PROBLEM DETAILS :: Print out the material that follows word for word.

begin INFORMATION PROVIDED

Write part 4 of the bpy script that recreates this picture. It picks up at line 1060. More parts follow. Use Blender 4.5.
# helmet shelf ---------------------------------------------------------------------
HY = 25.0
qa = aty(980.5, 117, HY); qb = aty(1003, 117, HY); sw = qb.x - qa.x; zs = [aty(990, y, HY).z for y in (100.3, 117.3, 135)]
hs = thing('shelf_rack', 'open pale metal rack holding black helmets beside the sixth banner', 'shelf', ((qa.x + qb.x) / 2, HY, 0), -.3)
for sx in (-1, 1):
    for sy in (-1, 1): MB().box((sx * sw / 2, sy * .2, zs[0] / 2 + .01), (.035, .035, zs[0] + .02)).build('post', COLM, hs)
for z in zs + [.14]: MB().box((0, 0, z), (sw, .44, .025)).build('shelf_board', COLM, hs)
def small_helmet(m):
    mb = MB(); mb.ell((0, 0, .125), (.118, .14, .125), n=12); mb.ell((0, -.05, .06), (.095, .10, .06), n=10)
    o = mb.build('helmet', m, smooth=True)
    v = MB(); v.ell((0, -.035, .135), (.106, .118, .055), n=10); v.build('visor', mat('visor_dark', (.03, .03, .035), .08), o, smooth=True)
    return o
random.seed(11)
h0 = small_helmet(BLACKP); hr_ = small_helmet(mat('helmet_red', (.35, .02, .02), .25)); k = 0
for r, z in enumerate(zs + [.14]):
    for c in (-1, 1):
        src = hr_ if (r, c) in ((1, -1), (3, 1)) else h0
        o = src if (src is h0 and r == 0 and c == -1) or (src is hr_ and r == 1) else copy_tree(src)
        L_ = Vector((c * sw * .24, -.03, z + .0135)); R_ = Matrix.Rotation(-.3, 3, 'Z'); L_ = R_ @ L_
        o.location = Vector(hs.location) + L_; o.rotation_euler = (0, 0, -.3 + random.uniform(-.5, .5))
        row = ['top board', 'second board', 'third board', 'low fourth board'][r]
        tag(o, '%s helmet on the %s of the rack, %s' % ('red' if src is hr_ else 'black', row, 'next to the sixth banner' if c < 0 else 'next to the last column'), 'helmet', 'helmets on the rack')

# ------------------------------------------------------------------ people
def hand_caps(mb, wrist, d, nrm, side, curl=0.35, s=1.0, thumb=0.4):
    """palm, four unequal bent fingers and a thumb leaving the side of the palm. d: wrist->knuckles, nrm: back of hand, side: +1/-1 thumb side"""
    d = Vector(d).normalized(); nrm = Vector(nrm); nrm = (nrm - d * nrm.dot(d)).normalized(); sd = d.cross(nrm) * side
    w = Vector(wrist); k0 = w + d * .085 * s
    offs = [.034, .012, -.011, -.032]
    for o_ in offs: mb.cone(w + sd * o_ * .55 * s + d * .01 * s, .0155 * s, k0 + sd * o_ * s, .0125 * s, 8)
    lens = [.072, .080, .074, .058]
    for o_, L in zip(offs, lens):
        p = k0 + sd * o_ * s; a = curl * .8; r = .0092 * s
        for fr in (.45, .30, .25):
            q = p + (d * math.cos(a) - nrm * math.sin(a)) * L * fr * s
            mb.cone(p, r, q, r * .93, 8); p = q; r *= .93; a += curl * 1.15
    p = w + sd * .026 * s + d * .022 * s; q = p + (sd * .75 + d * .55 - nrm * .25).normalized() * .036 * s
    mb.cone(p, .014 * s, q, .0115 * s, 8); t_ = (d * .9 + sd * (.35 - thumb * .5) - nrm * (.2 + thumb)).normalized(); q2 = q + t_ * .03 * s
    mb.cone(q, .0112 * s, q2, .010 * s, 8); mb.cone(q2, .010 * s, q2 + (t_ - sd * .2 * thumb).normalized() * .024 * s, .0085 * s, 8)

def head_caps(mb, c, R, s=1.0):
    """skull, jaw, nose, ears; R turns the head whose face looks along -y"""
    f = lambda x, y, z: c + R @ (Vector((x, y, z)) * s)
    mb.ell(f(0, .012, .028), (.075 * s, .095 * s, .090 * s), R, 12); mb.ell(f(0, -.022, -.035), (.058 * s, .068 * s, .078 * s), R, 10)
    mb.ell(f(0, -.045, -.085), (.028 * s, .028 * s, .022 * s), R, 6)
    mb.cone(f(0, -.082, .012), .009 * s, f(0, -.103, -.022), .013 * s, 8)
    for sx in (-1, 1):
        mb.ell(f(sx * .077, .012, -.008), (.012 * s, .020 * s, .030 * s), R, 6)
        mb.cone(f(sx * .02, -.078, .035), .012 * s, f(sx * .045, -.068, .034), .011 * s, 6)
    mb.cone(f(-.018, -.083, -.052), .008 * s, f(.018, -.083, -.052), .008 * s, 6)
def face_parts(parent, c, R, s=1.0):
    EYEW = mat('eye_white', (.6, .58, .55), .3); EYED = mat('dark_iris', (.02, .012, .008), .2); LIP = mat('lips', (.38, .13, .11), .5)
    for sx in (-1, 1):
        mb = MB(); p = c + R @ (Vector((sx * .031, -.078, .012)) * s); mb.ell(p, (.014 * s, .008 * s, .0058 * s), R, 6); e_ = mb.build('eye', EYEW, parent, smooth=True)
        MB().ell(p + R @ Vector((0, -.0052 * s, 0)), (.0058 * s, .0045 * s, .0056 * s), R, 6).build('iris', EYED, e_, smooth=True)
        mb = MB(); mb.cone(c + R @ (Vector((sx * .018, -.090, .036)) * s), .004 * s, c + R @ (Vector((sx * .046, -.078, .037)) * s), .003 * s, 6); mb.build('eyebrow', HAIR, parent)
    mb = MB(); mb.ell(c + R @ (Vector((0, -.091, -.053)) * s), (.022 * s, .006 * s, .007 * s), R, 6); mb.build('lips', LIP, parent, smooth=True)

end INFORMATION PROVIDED

ANSWER TO THE TASK ::
Write part 4 of the bpy script that recreates this picture. It picks up at line 1060. More parts follow. Use Blender 4.5.
# helmet shelf ---------------------------------------------------------------------
HY = 25.0
qa = aty(980.5, 117, HY); qb = aty(1003, 117, HY); sw = qb.x - qa.x; zs = [aty(990, y, HY).z for y in (100.3, 117.3, 135)]
hs = thing('shelf_rack', 'open pale metal rack holding black helmets beside the sixth banner', 'shelf', ((qa.x + qb.x) / 2, HY, 0), -.3)
for sx in (-1, 1):
    for sy in (-1, 1): MB().box((sx * sw / 2, sy * .2, zs[0] / 2 + .01), (.035, .035, zs[0] + .02)).build('post', COLM, hs)
for z in zs + [.14]: MB().box((0, 0, z), (sw, .44, .025)).build('shelf_board', COLM, hs)
def small_helmet(m):
    mb = MB(); mb.ell((0, 0, .125), (.118, .14, .125), n=12); mb.ell((0, -.05, .06), (.095, .10, .06), n=10)
    o = mb.build('helmet', m, smooth=True)
    v = MB(); v.ell((0, -.035, .135), (.106, .118, .055), n=10); v.build('visor', mat('visor_dark', (.03, .03, .035), .08), o, smooth=True)
    return o
random.seed(11)
h0 = small_helmet(BLACKP); hr_ = small_helmet(mat('helmet_red', (.35, .02, .02), .25)); k = 0
for r, z in enumerate(zs + [.14]):
    for c in (-1, 1):
        src = hr_ if (r, c) in ((1, -1), (3, 1)) else h0
        o = src if (src is h0 and r == 0 and c == -1) or (src is hr_ and r == 1) else copy_tree(src)
        L_ = Vector((c * sw * .24, -.03, z + .0135)); R_ = Matrix.Rotation(-.3, 3, 'Z'); L_ = R_ @ L_
        o.location = Vector(hs.location) + L_; o.rotation_euler = (0, 0, -.3 + random.uniform(-.5, .5))
        row = ['top board', 'second board', 'third board', 'low fourth board'][r]
        tag(o, '%s helmet on the %s of the rack, %s' % ('red' if src is hr_ else 'black', row, 'next to the sixth banner' if c < 0 else 'next to the last column'), 'helmet', 'helmets on the rack')

# ------------------------------------------------------------------ people
def hand_caps(mb, wrist, d, nrm, side, curl=0.35, s=1.0, thumb=0.4):
    """palm, four unequal bent fingers and a thumb leaving the side of the palm. d: wrist->knuckles, nrm: back of hand, side: +1/-1 thumb side"""
    d = Vector(d).normalized(); nrm = Vector(nrm); nrm = (nrm - d * nrm.dot(d)).normalized(); sd = d.cross(nrm) * side
    w = Vector(wrist); k0 = w + d * .085 * s
    offs = [.034, .012, -.011, -.032]
    for o_ in offs: mb.cone(w + sd * o_ * .55 * s + d * .01 * s, .0155 * s, k0 + sd * o_ * s, .0125 * s, 8)
    lens = [.072, .080, .074, .058]
    for o_, L in zip(offs, lens):
        p = k0 + sd * o_ * s; a = curl * .8; r = .0092 * s
        for fr in (.45, .30, .25):
            q = p + (d * math.cos(a) - nrm * math.sin(a)) * L * fr * s
            mb.cone(p, r, q, r * .93, 8); p = q; r *= .93; a += curl * 1.15
    p = w + sd * .026 * s + d * .022 * s; q = p + (sd * .75 + d * .55 - nrm * .25).normalized() * .036 * s
    mb.cone(p, .014 * s, q, .0115 * s, 8); t_ = (d * .9 + sd * (.35 - thumb * .5) - nrm * (.2 + thumb)).normalized(); q2 = q + t_ * .03 * s
    mb.cone(q, .0112 * s, q2, .010 * s, 8); mb.cone(q2, .010 * s, q2 + (t_ - sd * .2 * thumb).normalized() * .024 * s, .0085 * s, 8)

def head_caps(mb, c, R, s=1.0):
    """skull, jaw, nose, ears; R turns the head whose face looks along -y"""
    f = lambda x, y, z: c + R @ (Vector((x, y, z)) * s)
    mb.ell(f(0, .012, .028), (.075 * s, .095 * s, .090 * s), R, 12); mb.ell(f(0, -.022, -.035), (.058 * s, .068 * s, .078 * s), R, 10)
    mb.ell(f(0, -.045, -.085), (.028 * s, .028 * s, .022 * s), R, 6)
    mb.cone(f(0, -.082, .012), .009 * s, f(0, -.103, -.022), .013 * s, 8)
    for sx in (-1, 1):
        mb.ell(f(sx * .077, .012, -.008), (.012 * s, .020 * s, .030 * s), R, 6)
        mb.cone(f(sx * .02, -.078, .035), .012 * s, f(sx * .045, -.068, .034), .011 * s, 6)
    mb.cone(f(-.018, -.083, -.052), .008 * s, f(.018, -.083, -.052), .008 * s, 6)
def face_parts(parent, c, R, s=1.0):
    EYEW = mat('eye_white', (.6, .58, .55), .3); EYED = mat('dark_iris', (.02, .012, .008), .2); LIP = mat('lips', (.38, .13, .11), .5)
    for sx in (-1, 1):
        mb = MB(); p = c + R @ (Vector((sx * .031, -.078, .012)) * s); mb.ell(p, (.014 * s, .008 * s, .0058 * s), R, 6); e_ = mb.build('eye', EYEW, parent, smooth=True)
        MB().ell(p + R @ Vector((0, -.0052 * s, 0)), (.0058 * s, .0045 * s, .0056 * s), R, 6).build('iris', EYED, e_, smooth=True)
        mb = MB(); mb.cone(c + R @ (Vector((sx * .018, -.090, .036)) * s), .004 * s, c + R @ (Vector((sx * .046, -.078, .037)) * s), .003 * s, 6); mb.build('eyebrow', HAIR, parent)
    mb = MB(); mb.ell(c + R @ (Vector((0, -.091, -.053)) * s), (.022 * s, .006 * s, .007 * s), R, 6); mb.build('lips', LIP, parent, smooth=True)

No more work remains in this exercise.